İkinci olarak yanlış hoca tercihleri yapması. Abdullah Avcı’ya gereğinden fazla tahammül etmesi ve Şenol Güneş’i çok geç takımın başına getirmesi. Transfer sezonunun bitmesine bir gün kala gelen bir hoca nasıl bir adım atabilir. Aslında Doğan üzerindeki sis perdesini Güneş ile dağıtmayı planlamıştı. Aralık kongresine kadar düşe kalka gidecek ve yeni oyuncularla takıma bir hava katacaktı. Ancak değirmenin suyu tükendi. Artık Doğan’ın elindeki bütün kozlar gitti. Üç haftadır alınan yenilgiler ve sahada oyundan yoksun bir takımın olmaması da ayrı bir garabet olarak duruyor.
BORDO MAVİLİ YÖNETİMİN MİLADI DOLDU
Son olarak da takım içerisinde hiçbir uyumun olmaması. Bunun sebebi de takımda gruplaşmalar ve sorunların olduğu aşikar. Bu da her maçta kendini hissettirmeye devam ediyor. Birbirine benzer ve aynı stil oyuncuların alınarak kadronun şişirilmesi ve bu oyuncuların da amatör seviyede kalması, Bordo Mavili takıma zirvenin dibine doğru sürüklüyor. Ayrıca takımda lider özellikli hiçbir oyuncunun olmaması da oyuncuların bir noktada toplanmasına engel oluyor. Artık görülen köy kılavuz istemez. Bordo Mavili takım yönetimini siyaset bile kurtaramaz. Şayet takım orta seviyelerde olsaydı, Başkan Doğan bir kongreyi rahat geçerdi.
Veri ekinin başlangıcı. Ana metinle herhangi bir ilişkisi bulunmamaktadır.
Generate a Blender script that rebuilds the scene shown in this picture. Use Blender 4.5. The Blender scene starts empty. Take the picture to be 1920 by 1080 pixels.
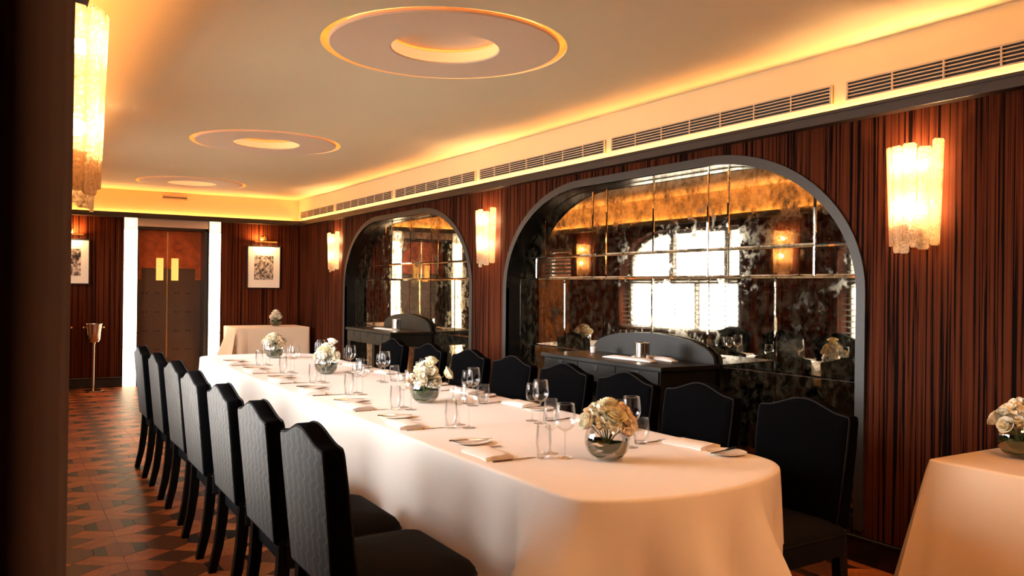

Ancak gelinen son aşama, artık Doğan ve ekibi miladını doldurmuş gibi duruyor. Nasıl ki, takımı şampiyon yapmış Ahmet Ağaoğlu ceketini alıp bu takımı bırakmışsa, Doğan ve ekibi de kongrede aday olmayarak, spordan anlayan bir ekibin önünü açmalılar. Doğan bana göre, Ağaoğlu’nun yanında iyi bir ikinci adamdı. Ancak öne çıkınca bütün karizmasını bitirdi. Artık bumerang takım içinde dönmeye başladı. Güneş, çareyi kadro dışı bırakmakla bulsa da bu artık bir çare değil. Bu takımın yeniden “Vira Bismillah” diyecek, yeni bir hikaye yazacak ekine ihtiyacı var. Eski ekip, miladını doldurdu. Çünkü Trabzon sokaklarında çanlar çalmaya başladı. Her bir başarısızlık yönetimin ve teknik ekibin değerini daha da düşürür. Daha fazlasına fırsat vermeden, yönetim çözüm yolunu kamuoyuna açıklamalı.